Und der Kritiker stellt sich durch seine Kritik über den Kritisierten, was sich für diesen erniedrigend anfühlen kann.

Warum reagieren wir oft dünnhäutig auf Kritik?

Einmal davon abgesehen, dass auch berechtigte Kritik in unangemessener Art und Weise geäußert werden kann, stellt sich doch die Frage, warum wir häufig überhaupt so dünnhäutig auf Kritik reagieren.

Angst vor Ablehnung

Kritik ist uns zum ersten Mal als Kind begegnet: Wir waren zu klein, zu dumm, zu ungeschickt, zu langsam, zu faul, zu laut, zu anstrengend … Und nur wenn wir dieses oder jenes taten oder ließen, hatten Mama und/oder Papa uns wieder lieb. Wir durften wieder mit den anderen mitspielen und gehörten wieder dazu.

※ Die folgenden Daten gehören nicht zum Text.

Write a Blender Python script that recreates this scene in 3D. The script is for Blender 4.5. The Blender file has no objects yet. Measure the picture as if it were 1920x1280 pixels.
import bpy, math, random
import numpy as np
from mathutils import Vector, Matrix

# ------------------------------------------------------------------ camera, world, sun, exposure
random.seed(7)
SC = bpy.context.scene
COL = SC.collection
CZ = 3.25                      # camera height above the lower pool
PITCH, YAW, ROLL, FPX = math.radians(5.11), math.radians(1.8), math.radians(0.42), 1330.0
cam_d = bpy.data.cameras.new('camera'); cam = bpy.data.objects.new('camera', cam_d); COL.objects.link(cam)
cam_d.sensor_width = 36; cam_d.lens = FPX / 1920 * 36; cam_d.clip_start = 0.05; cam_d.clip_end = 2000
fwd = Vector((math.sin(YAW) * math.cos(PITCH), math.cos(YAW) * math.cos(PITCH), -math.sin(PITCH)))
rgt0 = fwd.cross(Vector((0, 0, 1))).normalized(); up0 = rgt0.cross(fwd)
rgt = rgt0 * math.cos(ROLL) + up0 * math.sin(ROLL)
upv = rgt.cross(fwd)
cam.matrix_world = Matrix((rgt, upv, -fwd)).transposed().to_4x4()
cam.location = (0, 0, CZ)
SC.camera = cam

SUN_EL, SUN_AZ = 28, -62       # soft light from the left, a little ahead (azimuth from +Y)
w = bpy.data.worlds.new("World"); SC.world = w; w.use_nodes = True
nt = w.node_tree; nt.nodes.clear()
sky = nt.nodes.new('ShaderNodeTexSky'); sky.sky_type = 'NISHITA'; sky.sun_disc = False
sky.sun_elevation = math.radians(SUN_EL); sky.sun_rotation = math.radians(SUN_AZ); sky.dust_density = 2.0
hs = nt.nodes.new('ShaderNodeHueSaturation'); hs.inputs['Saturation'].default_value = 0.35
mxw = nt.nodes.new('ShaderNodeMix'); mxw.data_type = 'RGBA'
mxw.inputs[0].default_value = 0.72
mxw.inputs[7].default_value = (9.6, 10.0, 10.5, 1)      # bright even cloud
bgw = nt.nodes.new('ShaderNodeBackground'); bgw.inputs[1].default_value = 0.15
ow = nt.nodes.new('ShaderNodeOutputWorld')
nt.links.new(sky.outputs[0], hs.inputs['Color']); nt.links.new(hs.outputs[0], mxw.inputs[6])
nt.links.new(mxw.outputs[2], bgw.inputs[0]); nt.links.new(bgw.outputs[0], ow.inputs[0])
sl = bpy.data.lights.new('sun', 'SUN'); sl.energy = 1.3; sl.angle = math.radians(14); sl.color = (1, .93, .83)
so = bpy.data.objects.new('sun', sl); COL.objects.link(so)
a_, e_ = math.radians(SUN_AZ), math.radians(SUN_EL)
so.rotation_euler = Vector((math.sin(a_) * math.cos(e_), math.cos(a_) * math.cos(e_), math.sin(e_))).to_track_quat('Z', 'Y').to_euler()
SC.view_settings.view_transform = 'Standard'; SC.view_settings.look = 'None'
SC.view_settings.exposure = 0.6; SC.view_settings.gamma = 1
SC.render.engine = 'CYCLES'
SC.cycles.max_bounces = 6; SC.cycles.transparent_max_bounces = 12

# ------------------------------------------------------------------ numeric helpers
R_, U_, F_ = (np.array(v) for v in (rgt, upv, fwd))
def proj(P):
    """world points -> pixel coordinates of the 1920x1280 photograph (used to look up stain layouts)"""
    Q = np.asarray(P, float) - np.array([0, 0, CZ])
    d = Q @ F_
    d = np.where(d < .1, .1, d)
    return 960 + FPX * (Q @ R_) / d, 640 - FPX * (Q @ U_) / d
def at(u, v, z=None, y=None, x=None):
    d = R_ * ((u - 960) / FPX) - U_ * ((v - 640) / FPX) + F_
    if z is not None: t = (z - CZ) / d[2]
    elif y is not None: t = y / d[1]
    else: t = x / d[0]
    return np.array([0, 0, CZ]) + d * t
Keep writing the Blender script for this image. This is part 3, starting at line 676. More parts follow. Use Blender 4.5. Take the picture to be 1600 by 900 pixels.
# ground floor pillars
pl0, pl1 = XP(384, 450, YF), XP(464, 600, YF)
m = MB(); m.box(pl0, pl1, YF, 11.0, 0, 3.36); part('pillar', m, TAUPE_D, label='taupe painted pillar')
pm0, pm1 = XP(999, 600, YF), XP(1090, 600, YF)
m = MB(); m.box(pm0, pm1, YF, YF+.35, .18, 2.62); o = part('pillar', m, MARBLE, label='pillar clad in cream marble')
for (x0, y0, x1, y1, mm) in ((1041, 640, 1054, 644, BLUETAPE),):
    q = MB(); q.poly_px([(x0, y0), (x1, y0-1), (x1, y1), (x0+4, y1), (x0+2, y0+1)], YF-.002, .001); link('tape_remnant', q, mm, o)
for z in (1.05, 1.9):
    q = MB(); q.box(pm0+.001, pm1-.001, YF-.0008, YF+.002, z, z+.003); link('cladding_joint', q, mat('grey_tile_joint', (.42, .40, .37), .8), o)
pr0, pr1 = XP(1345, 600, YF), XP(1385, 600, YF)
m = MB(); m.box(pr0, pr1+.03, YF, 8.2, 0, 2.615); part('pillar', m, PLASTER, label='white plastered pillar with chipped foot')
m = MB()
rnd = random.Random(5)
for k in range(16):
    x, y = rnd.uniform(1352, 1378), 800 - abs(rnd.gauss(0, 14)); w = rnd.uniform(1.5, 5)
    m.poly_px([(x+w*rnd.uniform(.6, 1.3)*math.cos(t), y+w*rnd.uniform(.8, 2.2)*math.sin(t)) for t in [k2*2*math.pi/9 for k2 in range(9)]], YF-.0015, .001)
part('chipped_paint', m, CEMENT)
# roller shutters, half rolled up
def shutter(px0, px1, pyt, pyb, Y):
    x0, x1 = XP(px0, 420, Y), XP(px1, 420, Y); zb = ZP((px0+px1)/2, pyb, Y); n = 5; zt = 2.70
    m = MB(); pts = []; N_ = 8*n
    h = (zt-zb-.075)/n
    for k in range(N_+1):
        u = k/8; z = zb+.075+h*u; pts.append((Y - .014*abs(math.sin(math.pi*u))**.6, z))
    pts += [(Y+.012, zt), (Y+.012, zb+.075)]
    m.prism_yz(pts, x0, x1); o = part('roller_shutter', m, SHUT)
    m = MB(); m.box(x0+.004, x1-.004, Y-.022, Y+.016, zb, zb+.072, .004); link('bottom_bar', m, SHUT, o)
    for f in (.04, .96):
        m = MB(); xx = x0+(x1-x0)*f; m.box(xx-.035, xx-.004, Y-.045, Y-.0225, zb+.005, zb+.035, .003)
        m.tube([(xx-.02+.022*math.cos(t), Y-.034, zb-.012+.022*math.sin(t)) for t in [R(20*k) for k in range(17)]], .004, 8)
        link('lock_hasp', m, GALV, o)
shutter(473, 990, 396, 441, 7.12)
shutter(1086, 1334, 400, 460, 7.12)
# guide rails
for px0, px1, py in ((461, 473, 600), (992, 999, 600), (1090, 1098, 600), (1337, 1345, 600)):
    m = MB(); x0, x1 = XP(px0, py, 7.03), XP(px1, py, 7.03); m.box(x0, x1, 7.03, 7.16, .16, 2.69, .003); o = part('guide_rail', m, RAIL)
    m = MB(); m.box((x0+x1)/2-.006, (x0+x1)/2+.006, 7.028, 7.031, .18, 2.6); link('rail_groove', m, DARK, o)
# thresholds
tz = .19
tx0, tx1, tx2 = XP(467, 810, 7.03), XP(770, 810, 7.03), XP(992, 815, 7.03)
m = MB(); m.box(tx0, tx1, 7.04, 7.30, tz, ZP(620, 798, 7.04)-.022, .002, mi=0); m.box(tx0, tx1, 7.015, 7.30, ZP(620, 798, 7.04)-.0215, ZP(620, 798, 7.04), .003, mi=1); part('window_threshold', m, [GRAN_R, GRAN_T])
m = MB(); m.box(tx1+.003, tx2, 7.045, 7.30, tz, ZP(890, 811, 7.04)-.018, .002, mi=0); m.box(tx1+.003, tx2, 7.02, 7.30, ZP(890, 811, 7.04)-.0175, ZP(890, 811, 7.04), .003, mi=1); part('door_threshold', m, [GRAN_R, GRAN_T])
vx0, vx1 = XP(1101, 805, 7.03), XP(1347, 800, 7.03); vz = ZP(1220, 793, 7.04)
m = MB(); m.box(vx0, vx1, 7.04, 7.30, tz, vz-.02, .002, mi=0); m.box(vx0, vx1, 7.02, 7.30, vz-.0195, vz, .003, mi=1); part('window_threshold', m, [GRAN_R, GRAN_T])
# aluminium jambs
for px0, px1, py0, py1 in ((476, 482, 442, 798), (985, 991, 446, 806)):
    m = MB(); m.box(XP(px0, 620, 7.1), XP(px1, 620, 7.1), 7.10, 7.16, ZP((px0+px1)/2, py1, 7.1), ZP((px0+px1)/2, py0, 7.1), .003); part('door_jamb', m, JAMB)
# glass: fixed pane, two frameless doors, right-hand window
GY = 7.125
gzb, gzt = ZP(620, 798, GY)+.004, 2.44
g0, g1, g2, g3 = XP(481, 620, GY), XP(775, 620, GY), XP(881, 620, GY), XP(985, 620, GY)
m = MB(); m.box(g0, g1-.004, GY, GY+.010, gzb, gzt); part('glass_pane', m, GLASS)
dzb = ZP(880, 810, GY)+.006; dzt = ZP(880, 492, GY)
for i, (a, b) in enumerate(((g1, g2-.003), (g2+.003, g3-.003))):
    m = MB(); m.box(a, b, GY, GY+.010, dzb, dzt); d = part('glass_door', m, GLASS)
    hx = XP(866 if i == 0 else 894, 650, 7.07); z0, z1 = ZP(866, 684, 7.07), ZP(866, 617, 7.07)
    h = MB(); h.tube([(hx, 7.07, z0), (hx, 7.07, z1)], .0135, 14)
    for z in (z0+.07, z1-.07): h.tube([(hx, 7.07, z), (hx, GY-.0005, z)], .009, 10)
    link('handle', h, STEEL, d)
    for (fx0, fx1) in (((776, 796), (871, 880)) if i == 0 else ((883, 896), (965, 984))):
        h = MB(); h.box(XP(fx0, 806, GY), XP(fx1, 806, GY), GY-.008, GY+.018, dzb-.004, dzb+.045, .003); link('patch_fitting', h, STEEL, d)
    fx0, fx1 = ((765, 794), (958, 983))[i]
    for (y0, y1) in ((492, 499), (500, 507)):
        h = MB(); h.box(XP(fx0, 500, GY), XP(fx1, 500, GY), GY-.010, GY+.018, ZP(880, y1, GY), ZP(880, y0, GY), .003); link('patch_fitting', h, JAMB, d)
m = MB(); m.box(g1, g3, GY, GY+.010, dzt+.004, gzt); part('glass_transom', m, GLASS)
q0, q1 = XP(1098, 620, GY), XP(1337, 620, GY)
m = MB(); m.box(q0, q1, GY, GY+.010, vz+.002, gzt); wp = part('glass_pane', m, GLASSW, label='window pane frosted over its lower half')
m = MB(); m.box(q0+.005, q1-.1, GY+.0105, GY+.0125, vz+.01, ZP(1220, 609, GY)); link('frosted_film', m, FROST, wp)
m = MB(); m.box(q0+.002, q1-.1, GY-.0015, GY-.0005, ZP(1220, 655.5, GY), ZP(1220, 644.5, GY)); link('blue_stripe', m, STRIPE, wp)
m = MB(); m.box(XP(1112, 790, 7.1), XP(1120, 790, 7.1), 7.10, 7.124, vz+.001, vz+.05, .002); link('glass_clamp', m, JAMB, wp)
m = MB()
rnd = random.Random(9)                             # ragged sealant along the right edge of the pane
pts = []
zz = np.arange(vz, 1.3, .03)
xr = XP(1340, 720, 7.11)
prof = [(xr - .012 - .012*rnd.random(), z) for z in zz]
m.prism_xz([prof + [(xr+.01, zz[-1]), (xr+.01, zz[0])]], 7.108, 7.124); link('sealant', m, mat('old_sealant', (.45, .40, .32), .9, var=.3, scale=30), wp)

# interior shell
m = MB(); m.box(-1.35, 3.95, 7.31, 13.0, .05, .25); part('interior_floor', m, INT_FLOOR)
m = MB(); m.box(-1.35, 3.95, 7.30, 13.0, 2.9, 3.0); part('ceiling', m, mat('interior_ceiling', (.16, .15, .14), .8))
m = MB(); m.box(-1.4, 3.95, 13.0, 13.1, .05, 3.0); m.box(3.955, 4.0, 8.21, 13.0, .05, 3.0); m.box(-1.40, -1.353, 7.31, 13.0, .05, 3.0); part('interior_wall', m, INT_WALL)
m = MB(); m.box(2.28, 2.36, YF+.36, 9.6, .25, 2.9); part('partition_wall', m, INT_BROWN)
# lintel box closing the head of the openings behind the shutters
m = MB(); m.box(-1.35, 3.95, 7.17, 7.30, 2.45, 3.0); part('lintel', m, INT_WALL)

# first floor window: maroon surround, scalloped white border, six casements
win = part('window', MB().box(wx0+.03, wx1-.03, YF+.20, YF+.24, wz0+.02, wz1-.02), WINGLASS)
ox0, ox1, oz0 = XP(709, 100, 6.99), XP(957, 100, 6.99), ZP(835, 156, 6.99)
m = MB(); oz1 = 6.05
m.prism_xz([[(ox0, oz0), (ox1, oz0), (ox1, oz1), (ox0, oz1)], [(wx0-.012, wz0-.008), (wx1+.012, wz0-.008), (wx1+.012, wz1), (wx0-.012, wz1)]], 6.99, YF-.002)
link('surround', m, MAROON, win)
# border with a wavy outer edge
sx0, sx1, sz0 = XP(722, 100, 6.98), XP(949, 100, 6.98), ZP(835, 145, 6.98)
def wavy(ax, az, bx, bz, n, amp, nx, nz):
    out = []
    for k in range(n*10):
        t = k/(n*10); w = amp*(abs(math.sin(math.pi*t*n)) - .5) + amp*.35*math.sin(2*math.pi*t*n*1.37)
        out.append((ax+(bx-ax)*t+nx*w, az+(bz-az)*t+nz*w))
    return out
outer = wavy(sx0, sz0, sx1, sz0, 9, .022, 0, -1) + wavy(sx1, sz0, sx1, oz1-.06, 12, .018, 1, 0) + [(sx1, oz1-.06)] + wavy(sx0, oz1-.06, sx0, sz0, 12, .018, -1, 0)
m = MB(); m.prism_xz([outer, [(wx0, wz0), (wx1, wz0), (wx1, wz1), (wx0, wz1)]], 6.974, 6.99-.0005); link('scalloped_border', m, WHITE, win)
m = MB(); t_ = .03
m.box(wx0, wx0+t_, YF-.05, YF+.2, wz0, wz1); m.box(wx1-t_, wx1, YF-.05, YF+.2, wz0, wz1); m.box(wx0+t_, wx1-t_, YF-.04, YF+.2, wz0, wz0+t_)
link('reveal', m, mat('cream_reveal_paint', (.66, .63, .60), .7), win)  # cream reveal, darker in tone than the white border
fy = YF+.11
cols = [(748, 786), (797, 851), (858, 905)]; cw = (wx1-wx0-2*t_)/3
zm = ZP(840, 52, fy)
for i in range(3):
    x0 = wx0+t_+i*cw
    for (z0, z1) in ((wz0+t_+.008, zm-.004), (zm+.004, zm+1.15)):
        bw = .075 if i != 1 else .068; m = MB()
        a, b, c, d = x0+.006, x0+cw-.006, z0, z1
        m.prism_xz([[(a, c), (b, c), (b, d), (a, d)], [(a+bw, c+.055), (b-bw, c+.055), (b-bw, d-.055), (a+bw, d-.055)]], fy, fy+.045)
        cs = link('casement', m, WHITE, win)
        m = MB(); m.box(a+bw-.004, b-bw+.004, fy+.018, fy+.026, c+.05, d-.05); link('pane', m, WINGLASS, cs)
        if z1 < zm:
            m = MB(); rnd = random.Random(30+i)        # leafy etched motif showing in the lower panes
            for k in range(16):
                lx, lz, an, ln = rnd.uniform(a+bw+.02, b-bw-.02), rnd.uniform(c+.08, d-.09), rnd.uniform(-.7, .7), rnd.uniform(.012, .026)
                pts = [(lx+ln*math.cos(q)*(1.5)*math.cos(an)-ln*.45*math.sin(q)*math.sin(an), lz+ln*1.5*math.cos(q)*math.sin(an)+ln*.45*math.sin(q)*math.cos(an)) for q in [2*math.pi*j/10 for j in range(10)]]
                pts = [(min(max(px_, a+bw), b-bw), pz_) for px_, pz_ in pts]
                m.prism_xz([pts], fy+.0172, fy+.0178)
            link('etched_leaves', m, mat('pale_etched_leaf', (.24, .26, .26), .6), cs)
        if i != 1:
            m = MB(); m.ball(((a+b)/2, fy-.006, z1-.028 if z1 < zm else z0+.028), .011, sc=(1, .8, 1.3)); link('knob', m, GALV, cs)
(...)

22Was haben wir also als Kind gelernt? „Wir sind nicht in Ordnung so, wie wir sind. Wir sind nicht gut genug, es gibt ständig etwas an uns auszusetzen, wir machen Fehler und produzieren dadurch Ablehnung.“

Und diese Ablehnung wurde von uns als Kind durchaus als sehr unangenehm und vielleicht sogar als existenzbedrohend empfunden.